Critic’s Notebook: How to Save ‘The Conners’ from Roseanne

Show Middle America. All of It.

A lot of the talk around “Roseanne” focused on ABC’s decision, after the 2016 election, to develop shows about life in the country between the coasts. That was a good idea, in that TV is better when it tells all kinds of different stories, geographically, demographically and otherwise. But the execution was an issue.

A lot of media outlets struggling to cover the country in the Trump era fell into the trap of acting like “middle America” and “working class” meant one thing: conservative, nostalgic, older white people watching Fox News in diners. If you didn’t fit that mold — if you were one of the millions of Midwesterners of color, or one of the liberals that make purple states purple — you didn’t exist.

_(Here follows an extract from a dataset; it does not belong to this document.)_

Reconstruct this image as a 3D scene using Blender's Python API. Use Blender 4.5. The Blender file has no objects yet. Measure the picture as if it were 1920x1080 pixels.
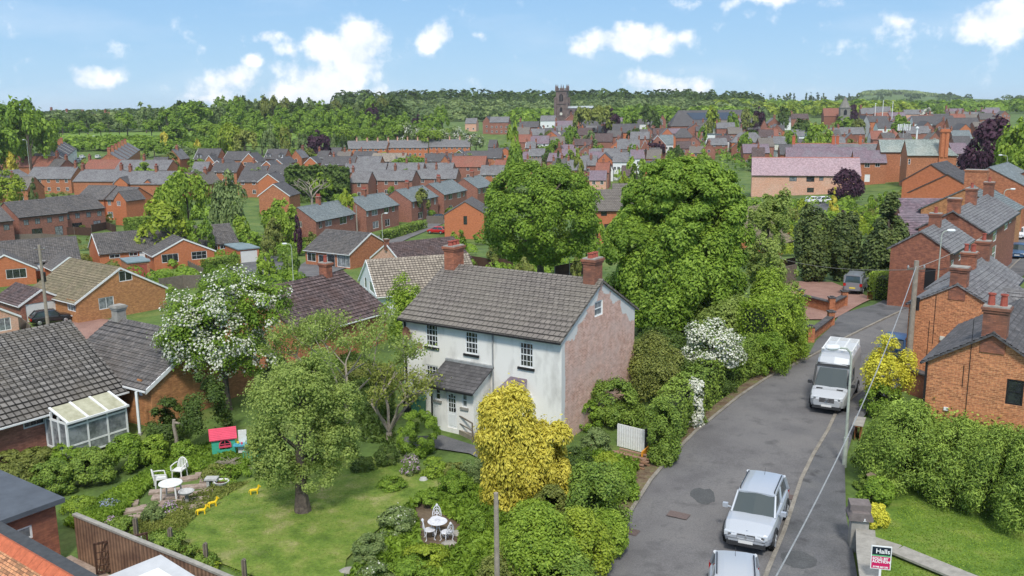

“Roseanne” complicated that picture somewhat: Roseanne’s sister, Jackie (Laurie Metcalf) was a liberal and Darlene and family returned from deep-blue Chicago. But it slanted its focus toward its title character and her “economic anxiety” self-justifications. Now it has a chance to spread the attention around, within the family and beyond. Remember Roseanne’s Muslim neighbors, Samir and Fatima (Alain Washnevsky and Anne Bedian)? How about making them recurring characters, with stories and challenges that have to do with things besides just being Muslim neighbors?

Keep the Politics Personal

I have no problem with politics in entertainment, because there’s a lot of politics in life. But “Roseanne” — both in the 1990s and in the revival — did its best work reflecting politics as lived experience: bills, health care, discrimination on the job.

The revival’s weakest episodes were its most on-the-surface takes on politics (the bad blood between Roseanne and Jackie over the election) and social hot buttons (Islamophobia). It’s not that sitcoms shouldn’t do this. It’s that the stories tried to turn “Roseanne,” unsuccessfully, into something it never was: a kind of modern-day “All in the Family” (something “The Carmichael Show,” for instance, did well).

I don’t know how much of that approach was driven by the writers, by Ms. Barr or by the writers deciding that they had to confront all the extratextual issues raised by Ms. Barr. But a post-Roseanne “Conners” has a chance to reset.